### [GIVEN TASK]
Within the records that follow, find every line containing the string "picture". Copy those lines.

### [LISTING]
_ _ _ _ _
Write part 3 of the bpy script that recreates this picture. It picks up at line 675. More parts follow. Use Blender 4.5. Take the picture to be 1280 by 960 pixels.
_ _ _ _ _
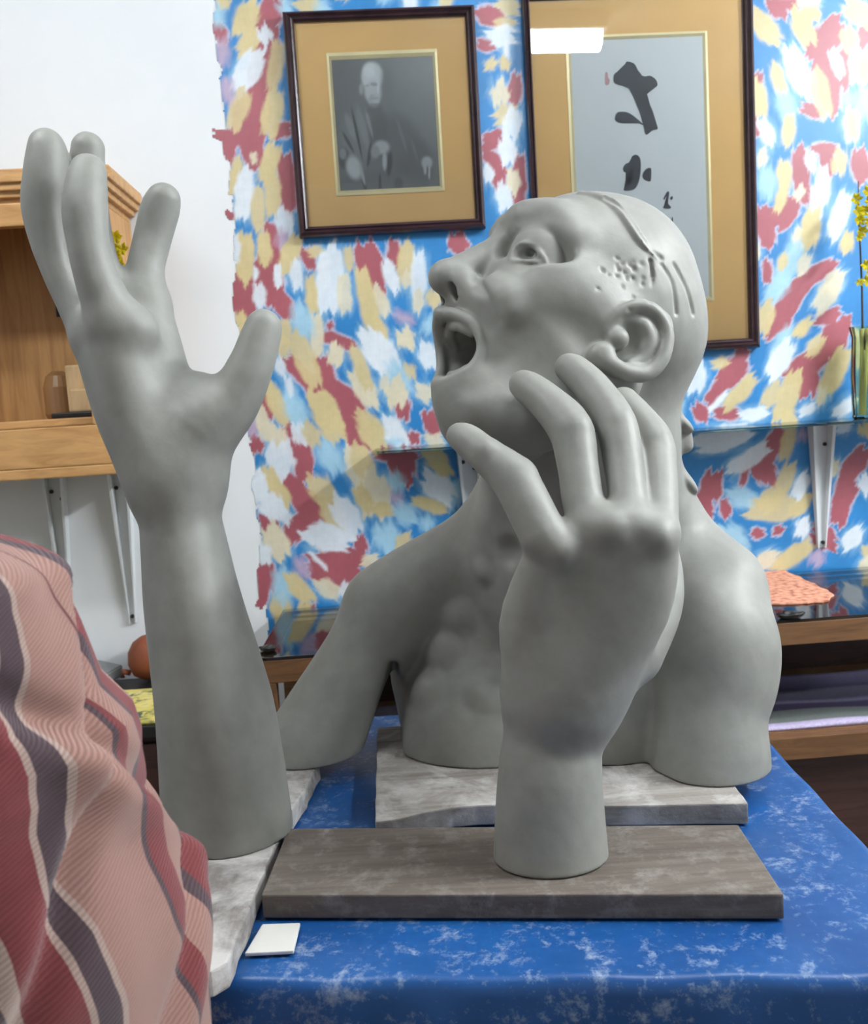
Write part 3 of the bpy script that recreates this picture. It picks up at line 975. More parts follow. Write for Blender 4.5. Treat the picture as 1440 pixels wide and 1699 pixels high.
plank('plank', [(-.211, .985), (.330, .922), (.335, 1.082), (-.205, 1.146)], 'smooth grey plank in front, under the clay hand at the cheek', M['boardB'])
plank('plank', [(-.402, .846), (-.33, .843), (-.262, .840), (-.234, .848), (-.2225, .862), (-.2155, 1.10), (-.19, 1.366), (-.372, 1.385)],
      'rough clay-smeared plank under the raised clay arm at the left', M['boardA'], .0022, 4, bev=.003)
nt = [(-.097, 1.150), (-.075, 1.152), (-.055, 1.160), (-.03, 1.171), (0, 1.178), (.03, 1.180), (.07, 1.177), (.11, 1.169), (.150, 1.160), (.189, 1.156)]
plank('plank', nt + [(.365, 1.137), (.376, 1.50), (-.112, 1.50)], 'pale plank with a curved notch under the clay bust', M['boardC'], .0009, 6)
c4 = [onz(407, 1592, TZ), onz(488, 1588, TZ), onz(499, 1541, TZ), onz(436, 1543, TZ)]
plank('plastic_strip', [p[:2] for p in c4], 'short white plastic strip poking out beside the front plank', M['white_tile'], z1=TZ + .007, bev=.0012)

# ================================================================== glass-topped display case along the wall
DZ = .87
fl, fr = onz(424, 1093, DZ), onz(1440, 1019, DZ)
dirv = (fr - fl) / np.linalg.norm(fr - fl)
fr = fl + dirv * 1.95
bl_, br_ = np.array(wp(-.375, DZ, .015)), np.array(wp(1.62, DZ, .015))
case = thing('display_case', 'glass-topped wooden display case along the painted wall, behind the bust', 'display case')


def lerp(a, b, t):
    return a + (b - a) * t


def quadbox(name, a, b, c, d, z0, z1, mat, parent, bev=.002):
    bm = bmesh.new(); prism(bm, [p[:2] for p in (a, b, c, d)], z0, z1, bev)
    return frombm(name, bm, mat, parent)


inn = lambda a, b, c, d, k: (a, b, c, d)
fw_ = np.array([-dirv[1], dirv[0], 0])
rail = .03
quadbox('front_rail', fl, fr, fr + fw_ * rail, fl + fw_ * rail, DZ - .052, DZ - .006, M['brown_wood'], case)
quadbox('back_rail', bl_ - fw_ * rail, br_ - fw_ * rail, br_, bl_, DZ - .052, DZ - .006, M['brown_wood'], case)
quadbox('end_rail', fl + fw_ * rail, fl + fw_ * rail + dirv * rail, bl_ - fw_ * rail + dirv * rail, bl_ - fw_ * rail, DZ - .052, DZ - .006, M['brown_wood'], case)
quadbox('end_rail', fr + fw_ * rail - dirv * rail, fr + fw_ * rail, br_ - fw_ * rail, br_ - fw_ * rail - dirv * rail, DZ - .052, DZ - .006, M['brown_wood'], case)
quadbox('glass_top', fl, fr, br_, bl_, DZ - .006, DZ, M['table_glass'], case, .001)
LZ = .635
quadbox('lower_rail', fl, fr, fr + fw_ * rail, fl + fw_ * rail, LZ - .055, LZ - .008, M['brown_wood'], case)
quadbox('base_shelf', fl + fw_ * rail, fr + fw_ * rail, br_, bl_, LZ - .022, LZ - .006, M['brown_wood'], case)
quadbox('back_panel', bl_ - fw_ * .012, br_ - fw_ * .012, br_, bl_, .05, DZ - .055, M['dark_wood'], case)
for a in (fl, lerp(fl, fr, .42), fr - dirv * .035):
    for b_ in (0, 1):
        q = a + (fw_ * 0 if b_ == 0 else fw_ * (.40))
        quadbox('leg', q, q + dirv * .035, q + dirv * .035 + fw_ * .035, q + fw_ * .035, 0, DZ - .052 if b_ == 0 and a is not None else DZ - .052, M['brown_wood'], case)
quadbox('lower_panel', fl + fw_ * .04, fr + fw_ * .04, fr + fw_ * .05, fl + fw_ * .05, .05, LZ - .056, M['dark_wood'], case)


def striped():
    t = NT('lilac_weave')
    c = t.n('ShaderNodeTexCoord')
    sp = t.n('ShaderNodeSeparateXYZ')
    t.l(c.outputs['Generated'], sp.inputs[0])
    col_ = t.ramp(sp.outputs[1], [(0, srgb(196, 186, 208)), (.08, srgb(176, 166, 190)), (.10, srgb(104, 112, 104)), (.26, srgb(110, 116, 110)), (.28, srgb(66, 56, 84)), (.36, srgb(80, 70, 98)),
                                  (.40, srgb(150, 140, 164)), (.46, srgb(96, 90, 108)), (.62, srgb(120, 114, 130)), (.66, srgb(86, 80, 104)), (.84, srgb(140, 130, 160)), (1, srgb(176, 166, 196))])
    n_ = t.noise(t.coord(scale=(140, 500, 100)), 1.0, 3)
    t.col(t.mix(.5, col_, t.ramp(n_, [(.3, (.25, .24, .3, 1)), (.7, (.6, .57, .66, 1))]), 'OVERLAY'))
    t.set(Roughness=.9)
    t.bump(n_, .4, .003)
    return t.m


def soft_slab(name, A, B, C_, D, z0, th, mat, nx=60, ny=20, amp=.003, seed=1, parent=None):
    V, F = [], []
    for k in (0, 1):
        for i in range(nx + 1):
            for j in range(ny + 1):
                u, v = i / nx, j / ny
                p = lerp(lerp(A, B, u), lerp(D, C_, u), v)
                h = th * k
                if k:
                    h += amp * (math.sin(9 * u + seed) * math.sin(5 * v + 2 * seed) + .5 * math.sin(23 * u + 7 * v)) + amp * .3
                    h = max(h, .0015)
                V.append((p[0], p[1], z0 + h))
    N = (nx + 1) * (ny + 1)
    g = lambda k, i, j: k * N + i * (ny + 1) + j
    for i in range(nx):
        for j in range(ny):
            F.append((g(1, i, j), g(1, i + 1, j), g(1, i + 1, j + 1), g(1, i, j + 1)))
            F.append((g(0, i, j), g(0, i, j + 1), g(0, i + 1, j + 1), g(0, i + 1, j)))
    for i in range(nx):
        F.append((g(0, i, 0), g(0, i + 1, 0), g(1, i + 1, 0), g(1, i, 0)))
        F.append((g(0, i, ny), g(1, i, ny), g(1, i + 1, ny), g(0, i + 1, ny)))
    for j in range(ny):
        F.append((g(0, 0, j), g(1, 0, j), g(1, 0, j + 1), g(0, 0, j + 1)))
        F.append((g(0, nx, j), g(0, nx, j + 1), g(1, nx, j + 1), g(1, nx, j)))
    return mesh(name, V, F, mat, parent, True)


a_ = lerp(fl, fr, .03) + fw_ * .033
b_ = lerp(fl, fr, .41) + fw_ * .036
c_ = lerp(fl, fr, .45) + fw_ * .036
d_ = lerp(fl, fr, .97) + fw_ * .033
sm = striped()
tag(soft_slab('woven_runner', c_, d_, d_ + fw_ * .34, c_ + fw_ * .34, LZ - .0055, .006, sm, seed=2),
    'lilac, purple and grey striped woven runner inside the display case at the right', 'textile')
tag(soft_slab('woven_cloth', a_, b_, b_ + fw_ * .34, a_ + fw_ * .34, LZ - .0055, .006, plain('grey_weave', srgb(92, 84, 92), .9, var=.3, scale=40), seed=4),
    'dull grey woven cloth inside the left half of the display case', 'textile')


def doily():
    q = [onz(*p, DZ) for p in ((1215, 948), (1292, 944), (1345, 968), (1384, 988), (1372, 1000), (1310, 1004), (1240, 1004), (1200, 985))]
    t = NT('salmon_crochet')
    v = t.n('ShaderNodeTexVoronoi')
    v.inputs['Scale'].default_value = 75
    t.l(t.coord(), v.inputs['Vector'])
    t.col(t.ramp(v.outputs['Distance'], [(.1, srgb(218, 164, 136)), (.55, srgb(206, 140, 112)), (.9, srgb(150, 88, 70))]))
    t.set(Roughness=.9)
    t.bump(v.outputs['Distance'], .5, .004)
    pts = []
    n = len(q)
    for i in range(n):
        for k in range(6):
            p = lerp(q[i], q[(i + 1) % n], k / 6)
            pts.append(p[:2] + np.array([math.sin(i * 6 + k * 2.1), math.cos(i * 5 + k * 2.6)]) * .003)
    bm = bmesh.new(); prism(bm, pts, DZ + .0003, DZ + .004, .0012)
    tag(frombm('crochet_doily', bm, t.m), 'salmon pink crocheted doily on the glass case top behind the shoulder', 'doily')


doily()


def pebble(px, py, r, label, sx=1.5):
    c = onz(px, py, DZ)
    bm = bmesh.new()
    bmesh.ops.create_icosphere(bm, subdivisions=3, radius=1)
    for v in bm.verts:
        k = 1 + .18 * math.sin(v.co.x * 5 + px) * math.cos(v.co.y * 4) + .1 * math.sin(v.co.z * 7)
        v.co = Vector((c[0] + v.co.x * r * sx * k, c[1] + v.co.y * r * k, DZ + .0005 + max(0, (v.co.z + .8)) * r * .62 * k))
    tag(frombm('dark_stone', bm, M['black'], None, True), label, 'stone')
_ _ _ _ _
### [COMPLETED TASK]
Write part 3 of the bpy script that recreates this picture. It picks up at line 675. More parts follow. Use Blender 4.5. Take the picture to be 1280 by 960 pixels.
Write part 3 of the bpy script that recreates this picture. It picks up at line 975. More parts follow. Write for Blender 4.5. Treat the picture as 1440 pixels wide and 1699 pixels high.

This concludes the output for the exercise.